Türkiye Cumhuriyeti’nin ikinci ve üçüncü nesli olan bizler, iki nesil öncesi üniversite mezunu olan bir neslin çocukları değiliz. Üniversite mezunları ve öğrencileri Çanakkale’de şehit düştüğü için birkaç yıl mezun veremeyen liseler varken, üniversite mezuniyeti bir nesil için sâdece çocuklarının gerçekleştireceği bir hayâl olarak yaşadı.

Mayalık aydın

Harf Devrimi ile vurulan darbe bir yana, evindeki kitapları “yasaklı” diye yakmak zorunda kalan bir önceki neslin mirasçılarıyız. Toplumda maya niyetine bile aydın kalmaması için on senede bir vurulan askerî darbeler, bizi durumunda vahâmetini bile anlayamayacak hâle getirdi. Bugün sâdece “okumuyoruz” yakınmalarıyla yüzeysel sorunları tartışıyoruz.

Üniversitedeki dersler sırasında fırsatını buldukça öğrencilere şu soruyu sorarım: “Kimin dedesi ve anneannesi veya babaannesi üniversite mezunu?” Birkaç el kalkar. Onlar da ya öğretmen okulu, ya medrese, ya da askerî okul mezunudur. Anne ve babalarının üniversite mezuniyetini sorduğumda kalkan ellerin sayısı çoğalır. Sonra sınıfa şunu derin: “Aramızda birkaç üniversite mezunu adayı var. Anne ve babası üniversite mezunu olanlar da “lise mezunu” sayılır. Ama sizin çocuklarınız üniversite mezunu olacak.”

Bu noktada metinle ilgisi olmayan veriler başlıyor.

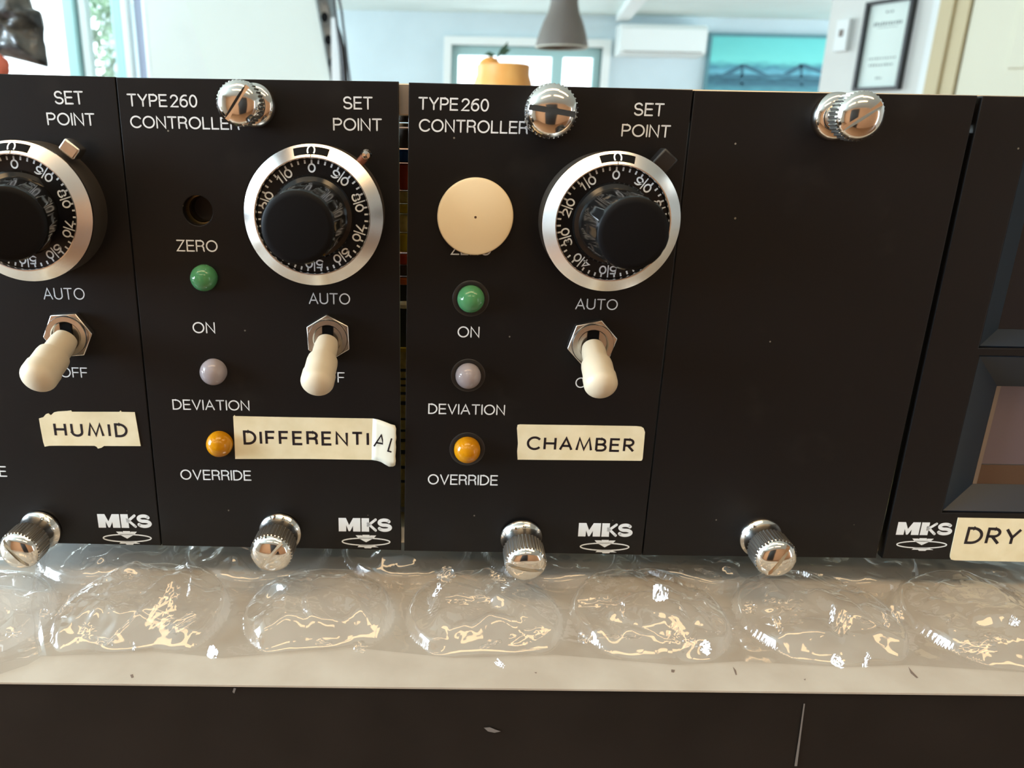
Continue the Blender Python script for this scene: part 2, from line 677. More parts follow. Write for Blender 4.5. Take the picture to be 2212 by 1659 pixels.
def screw_mesh(name, head_len, slot_w):
    """knurled head, unit radius 1 = head radius; z=0 is the crown of the domed face, body runs to -head_len"""
    n, ridges = 144, 36
    dome = [(0.02, 0.0), (.25, -.012), (.5, -.05), (.68, -.11), (.80, -.18), (.90, -.28), (.95, -.38)]
    body = [(1.0, -.44), (1.0, -.44 - head_len * .5), (1.0, -.44 - head_len + .06), (.93, -.44 - head_len), (.70, -.44 - head_len - .02), (.70, -.44 - head_len - .4)]
    prof = dome + body

    def rf(i, j):
        if 7 <= i <= 9:
            return 1.0 - (0.055 if (j % 4) in (0, 1) else 0.0)
        return 1.0
    mb = MB().lathe(prof, n, True, True, rf)
    me = mb.mesh(name, M['chrome'], 30)
    c = MB().box(-1.3, 1.3, -slot_w / 2, slot_w / 2, -.26, .4)
    r = boolean_cut(me, c.mesh('c', M['chrome'], 0))
    while len(r.materials) > 1:
        r.materials.pop()
    r.materials.append(M['knurl'])
    for p in r.polygons:
        q = p.center
        p.material_index = 1 if (-.44 - head_len + .02 < q.z < -.43 and math.hypot(q.x, q.y) > .9) else 0
    return r


SCREW = screw_mesh('thumbscrew_long', 1.05, .19)
SCREW_SHORT = screw_mesh('thumbscrew_short', .80, .21)
_cm = MB().lathe([(1.04, 0), (1.07, .12), (1.02, .24), (.94, .34), (.86, .62), (.82, 1.0), (.80, 1.5), (.55, 1.6)], 64, True, True)
COLLAR = _cm.mesh('collar', M['chrome'], 40)
_cs = MB().lathe([(1.0, 0), (1.04, .15), (1.0, .45), (.86, .62), (.60, .7)], 64, True, True)
COLLAR_SHORT = _cs.mesh('collar_short', M['chrome'], 40)


def thumbscrew(pan, parent, base, face, out, rpx, slot_deg, short=False, name='thumbscrew'):
    fp = pan.w(face[0], face[1], out)
    bp = pan.w(base[0], base[1], 0)
    ax = fp - bp
    r = psize(face[0], face[1], -out, rpx)
    w = along(fp, ax) @ Matrix.Rotation(math.radians(slot_deg), 4, 'Z') @ Matrix.Scale(r, 4)
    me = SCREW_SHORT if short else SCREW
    h = link(name, me, w, parent)
    L = ax.length / r
    wc = along(bp, ax) @ Matrix.Scale(r, 4)
    if not short:
        wc = wc @ Matrix.Diagonal((1, 1, max(.4, (L - 1.3) / 1.5), 1))
    link('collar', COLLAR_SHORT if short else COLLAR, wc, h)
    if short:   # threaded shank between head and collar
        b = MB().lathe([(.58, 0), (.58, max(.2, L - 1.0))], 32, True, True)
        b.build('shank', M['nickel'], along(bp, ax) @ Matrix.Scale(r, 4), h)
    return h


# ------------------------------------------------------------------ ten-turn dial
def dial(pan, parent, cx, cy, rpx, knob, krpx, lever=None, zero_turn=0.0):
    t = 9.5 * MM
    c = pan.w(cx, cy, t)
    R = psize(cx, cy, -t, rpx)
    o = Vector((c.x, 0, c.z))
    root = link('setting_dial', None, front(o), parent)
    # housing
    b = MB().lathe([(R * .985, 0), (R * .985, t * .9), (R * .97, t)], 96, True, True)
    b.build('housing', M['dial_body'], front(o), root)
    ri = R * .812
    zi = t + 2.3 * MM
    b = MB().lathe([(R * .97, t - .9 * MM), (R, t - .6 * MM), (R, t), (R * .997, t + .12 * MM), (ri + .25 * MM, zi), (ri, zi), (ri - .15 * MM, zi - .3 * MM), (ri - .2 * MM, t + .2 * MM)], 160)
    b.build('bezel_ring', M['ring'], front(o), root, 25)
    # counter window in the ring
    wb = MB()
    rows = []
    slope = lambda r: t + .12 * MM + (R * .997 - r) / (R * .997 - ri - .25 * MM) * (zi - t - .12 * MM) + .05 * MM
    for r in (R * .860, R * .962):
        rows.append([(r * math.cos(a), r * math.sin(a), slope(r)) for a in [math.radians(90 + 15.5 * (k / 8 - 1)) for k in range(17)]])
    wb.grid(rows)
    wn = wb.build('counter_window', M['hole'], front(o), root, 0)
    nb = MB()
    zz = lambda p: (p.x, p.y, slope(math.hypot(p.x, p.y)) + .03 * MM)
    stroke(nb, [(x * R * .050 + 0.0, R * .893 + y * R * .062) for x, y in arc(0, .3, 1, 1, -40, 220, 16)], R * .022, zz)
    nb.build('counter_digit', M['ink'], front(o), wn, 0)
    nb = MB()
    stroke(nb, [(0, ri * 1.01), (0, R * .875)], R * .010, zz)
    nb.build('index_line', M['hole'], front(o), root, 0)
    # dial face with scale
    zf = t + .9 * MM
    b = MB().lathe([(.2 * MM, zf), (ri - .25 * MM, zf)], 96, True)
    fc = b.build('scale_face', M['dial_black'], front(o), root, 0)
    nb = MB()
    for k in range(50):
        a = PI / 2 + zero_turn + 2 * PI * k / 50
        long_ = (k % 5 == 0 and k > 0)
        r0, r1 = (ri * .745, ri * .965) if long_ else (ri * .905, ri * .968)
        e = Vector((math.cos(a), math.sin(a)))
        stroke(nb, [e * r0, e * r1], ri * (.022 if long_ else .030), lambda p: (p.x, p.y, zf + .04 * MM))
    hh = ri * .130

    def digit(ch, a, off):
        w_, st = G[ch]
        up = Vector((math.cos(a), math.sin(a)))
        rt = Vector((up.y, -up.x))
        for s in st:
            pts = [rt * (off + (x - w_ / 2) * hh * 1.55) + up * (ri * .765 + y * hh) for x, y in s]
            stroke(nb, pts, hh * .21, lambda p: (p.x, p.y, zf + .04 * MM), True)
    for k in range(10):
        a = PI / 2 + zero_turn + 2 * PI * k / 10
        if k == 0:
            digit('0', a, 0)
        else:
            digit(str(k), a, -ri * .095)
            digit('0', a, ri * .095)
    nb.build('scale_numerals', M['ink'], front(o), fc, 0)
    # knob: its cap sits where it is seen in front of the ring
    kt = 33 * MM
    kc = pan.w(knob[0], knob[1], kt)
    kr = psize(knob[0], knob[1], -kt, krpx)
    k0 = Vector((o.x, -zf, o.z))
    k1 = Vector((kc.x, -kt, kc.z))
    H = (k1 - k0).length
    nfl = 96
    fl = lambda i, j: 1 - (.012 if (i in (4, 5) and (j // 2) % 4 == 0) else 0)
    b = MB().lathe([(kr * 1.22, 0), (kr * 1.22, 1.2 * MM), (kr * 1.17, 1.8 * MM), (kr * 1.05, 2.2 * MM), (kr * 1.04, 3 * MM), (kr * 1.0, H - .9 * MM), (kr * .95, H - .25 * MM)], nfl, True, False, fl)
    kb = b.build('knob', M['knob'], along(k0, k1 - k0), root, 30)
    b = MB().lathe([(kr * .96, H - .25 * MM), (kr * .93, H), (kr * .80, H + .12 * MM), (kr * .02, H + .12 * MM)], 64, False, True)
    b.build('knob_cap', M['knob_top'], along(k0, k1 - k0), kb, 40)
    if lever:
        kind, lx, ly, wpx, hpx = lever
        lp = pan.w(lx, ly, t * .75)
        ang = math.atan2(lp.z - o.z, lp.x - o.x)
        w = front(Vector((lp.x, -t * .62, lp.z)), ang)
        a_, b_ = psize(lx, ly, -t, wpx) / 2, psize(lx, ly, -t, hpx) / 2
        if kind == 'tab':
            MB().box(-a_, a_, -b_, b_, -2.2 * MM, 2.2 * MM).build('lock_lever', M['black_plastic'], w, root, 35, .6 * MM, 3)
        elif kind == 'metal':
            MB().box(-a_, a_, -b_, b_, -2.2 * MM, 2.2 * MM).build('lock_lever', M['nickel'], w, root, 35, .5 * MM, 3)
        else:
            sb = MB().tube([(-2.0 * a_, 0, 0), (.2 * a_, 0, 0)], b_ * .9, 14)
            st = sb.build('lever_stub', M['rust'], w, root)
            tb = MB().lathe([(b_ * 1.0, -.3 * MM), (b_ * 1.15, 0), (b_ * .8, b_ * .9), (b_ * .1, b_ * 1.1)], 20, True, True)
            tb.build('stub_screw', M['chrome'], w @ Matrix.Translation((a_ * .3, 0, 0)), st)
    return root


# ------------------------------------------------------------------ toggle switch
def toggle(pan, parent, nut, nrpx, tip, trpx, nrot, out=15.0):
    o = pan.w(nut[0], nut[1], 1.5 * MM)
    o = Vector((o.x, 0, o.z))
    R = psize(nut[0], nut[1], -.0015, nrpx)
    root = link('toggle_switch', None, front(o), parent)
    hexp = [(R * math.cos(PI / 3 * k + math.radians(nrot)), R * math.sin(PI / 3 * k + math.radians(nrot))) for k in range(6)]
    MB().prism(hexp, 0, 2.0 * MM).build('hex_nut', M['nickel'], front(o), root, 30, .25 * MM, 2)
    rb = R * .82
    b = MB().lathe([(rb, 1.5 * MM), (rb, 2.7 * MM), (rb * .97, 3.0 * MM), (rb * .74, 3.0 * MM), (rb * .70, 2.8 * MM), (rb * .66, .8 * MM), (.05 * MM, .6 * MM)], 64, True, True)
    b.build('bushing', M['nickel'], front(o), root, 30)
    MB().box(-rb * .27, rb * .27, -rb * .55, rb * .66, .5 * MM, 2.5 * MM).build('lever_slot', M['hole'], front(o), root, 0)
    tp = pan.w(tip[0], tip[1], out * MM)
    r = psize(tip[0], tip[1], -out * MM, trpx)
    p0 = Vector((o.x, -1.0 * MM, o.z))
    ax = tp - p0
    L = ax.length
    prof = [(r * .66, .10 * L), (r * .74, .22 * L), (r * .76, .50 * L), (r * .91, .515 * L), (r * .945, .58 * L), (r * .945, .80 * L), (r * .93, .83 * L)]
    lv = MB().lathe(prof, 48, True, True).build('lever', M['toggle'], along(p0, ax), root, 14)
    dome = [(r * .93, .825 * L), (r * 1.0, .835 * L), (r * 1.0, .97 * L)] + [(r * math.cos(q), L * .98 + r * .72 * math.sin(q)) for q in [PI / 2 * k / 9 for k in range(10)]]
    dome[-1] = (r * .01, dome[-1][1])
    MB().lathe(dome, 48, True, True).build('lever_tip', M['toggle'], along(p0, ax), lv, 30)
    return root


# ------------------------------------------------------------------ indicator lamps
def indicator(pan, parent, cx, cy, rpx, material, out=3.0, collar=False):
    c = pan.w(cx, cy, out * MM)
    r = psize(cx, cy, -out * MM, rpx)
    w = front(Vector((c.x, 0, c.z)))
    prof = [(r * 1.0, -1.0 * MM), (r, .8 * MM)] + [(r * math.cos(q), .8 * MM + r * .95 * math.sin(q)) for q in [PI / 2 * k / 10 for k in range(1, 11)]]
    prof[-1] = (r * .01, prof[-1][1])
    o = MB().lathe(prof, 48, True, True).build('indicator_lens', material, w, parent, 60)
    bp = [(r * .2, -.2 * MM), (r * .86, .2 * MM), (r * .9, .6 * MM), (r * .8, .8 * MM), (r * .02, 1.0 * MM)]  # bright reflector added inside the lens to lighten it
    MB().lathe(bp, 32, True, True).build('lens_reflector', M[{'green_lens': 'reflector_green', 'clear_lens': 'reflector_clear', 'amber_lens': 'reflector_amber'}[material.name]], w, o, 40)
    if collar:
        k = MB().lathe([(r * 1.02, -.6 * MM), (r * 1.02, .10 * MM), (r * 1.30, .10 * MM), (r * 1.34, .0), (r * 1.34, -.6 * MM)], 48)
        k.build('lens_collar', M['black_plastic'], w, o, 40)
    return o


# ------------------------------------------------------------------ tape labels
def poly_px(pan, pts):
    return [pan.xy(x, y) for x, y in pts]


def zoomed(x0, y0, s, pts):
    return [(x0 + a / s, y0 + b / s) for a, b in pts]


def tape(pan, parent, pts, material=None, name='tape_label', z1=.00022):
    b = MB()
    b.prism(poly_px(pan, pts), 0.00002, z1)
    return b.build(name, material or M['tape'], front(pan.o), parent, 0)


def body_behind(pan, parent, x0, x1, side):
    """card frame that the front panel carries behind it"""
    w = front(pan.o)
    xm = x0 if side < 0 else x1
    MB().box(x0 + 4 * MM, x1 - 6 * MM, 115 * MM, 118 * MM, -120 * MM, -4 * MM).build('side_rail', M['alu'], w, parent, 0)
    MB().box(x0 + 4 * MM, x1 - 6 * MM, 6 * MM, 9 * MM, -120 * MM, -4 * MM).build('side_rail', M['alu'], w, parent, 0)
    MB().box(x0 + 9 * MM, x0 + 10.6 * MM, 9.2 * MM, 114.8 * MM, -115 * MM, -5 * MM).build('circuit_board', M['pcb'], w, parent, 0)


PT = 3.0 * MM   # panel thickness


def front_panel(pan, parent, corners, holes=(), bevel=.22 * MM):
    loop = [pan.xy(*c) for c in corners]
    hs = [circle(*pan.xy(x, y), psize(x, y, 0, r)) for x, y, r in holes]
    return curve_plate('front_panel', loop, hs, -PT, 0, bevel, M['panel'], front(pan.o), parent)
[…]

Öğrencilerimden okudukları kitapları saklayıp evlerinde küçük de olsa bir kütüphâne kurmalarını ve her fırsatta zenginleştirmelerini isterim. Zira kitabı rafta görmenin bile bir çocuğun bilişsel gelişiminde yüzde yirmiye kadar olumlu etkisi olduğu bilinmektedir.

Üniversite tanıtım günlerinde bilgi almak için gelen velilerin sordukları sorular bile, üniversite mezunu olup olmadıklarını belli ediyor. Velilerin öğretim kadrosunu sormasıyla, mezunların iş bulup bulmadığını sorması bu farkı ortaya koyuyor.

Akademisyen değil entelektüel

Eğitimimizin kalitesinden haklı olarak memnun değiliz. Ülkemizde mezun olduğu okulun, aldığı diplomanın işini yapanların oranı yüzde kırktan fazla değil. Akademik eğitimimiz büyük bir zaman ve emek kaybıdır. Anne ve babası okuma yazma bile bilmese, bir insan akademisyen olarak en üst seviyeye çıkabilir. Üniversitelerimizdeki hocalarımızın çoğu bu başarıyı göstermiştir. Ama iş entelektüel olmaya gelince, bunun için aynı şeyi söylemek pek de kolay değil. Babam beni çocukken sâhip olduğu ayakkabı atölyesine götürürdü. Ben her iki çocuğumu görev yaptığım üniversiteye götürüyorum. Çocuklarıma üniversitede âbilerinin ve ablalarının yaptıklarını, söylediklerini aktarıyorum. Onlar doğduklarından beri, evde ders çalışan, sınav hazırlayan, sınav kâğıdı okuyan, not veren, ödev toplayan biri var.

Ben de babamın veya annemin ders çalıştığı, sınav hazırlayıp sınav kâğıdı okuduğu bir evde büyümek isterdim. Ama bu kazanılmış değil, verili bir kimliktir; şikâyet etmenin bir faydası olmaz. Bu durum, benim ve benim gibilerin “kültürel olarak ortaokul mezunu olma” gerçeğini tespitidir. Üniversite okuyan herkesin akademisyen olması gerekmez ve bu mümkün değildir. Ama şunu da anlamamız gerekir ki, üniversiteler birer meslek edindirme kurumu değildir. Üniversiteler hayâtını aydın bir birey olarak geçirmek isteyen kişilerin mutlaka hayatlarının en az iki ya da dört yılını geçirmeleri gereken ve sınıfla sınırlı olmayan bir ortamdır. Toplumu ve insanlığı ileri götürmüş ve götürecek olanlar da, aydın birey olmayı başarabilendir.